Technology

Google Teams With Adobe To Fix Chrome Battery Life By Automatically Pausing Flash Content

Google and Adobe have collaborated to bring a new feature to its Chrome desktop to reduce the Chrome’s battery utilization by eliminating the unnecessary Flash content which used to play automatically earlier. This feature will help cut down the battery usage for those who are doing some heavy browsing on laptops. Here’s how Google reported it:

“When you’re on a webpage that runs Flash, we’ll intelligently pause the content that isn’t central to the web page, while keeping the central content playing without interruption. If we accidentally pause something you were interested in, you can just click it to resume playback. This update significantly reduces power consumption, allowing you to surf the web longer before having to hunt for a power outlet.”

In Chrome Beta for the desktop, this feature is enabled by default now. But soon, Google will be rolling it out to everyone else on Chrome desktop by September. If we want to enable this feature manually, we have to go into Chrome settings and then select detect and run important plug-in content.
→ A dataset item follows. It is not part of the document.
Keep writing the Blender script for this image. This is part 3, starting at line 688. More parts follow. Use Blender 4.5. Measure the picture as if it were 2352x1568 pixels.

Google Chrome which has a reputation for draining our battery fast relative to other browsers could be helped by these updates. Tommy Lee, a power conservationist and software engineer at Google, told that this feature is aimed at allowing users to surf the web for long duration before they have to search for a power outlet.

This is good news for users, but it is also a bad news for advertisers who completely depended on flash advertisements. But it’s not finished for them because Google’s Ad Words service will soon allow advertisers to convert existing and upcoming flash campaigns into HTML5.

Mobile advertising efforts will also be helped by this new feature since none of the leading mobile platforms feature native support for Flash, so any advertisements made in Flash will be blocked from a growing percentage of web traffic. On the other hand HTML5 advertisements will run across devices.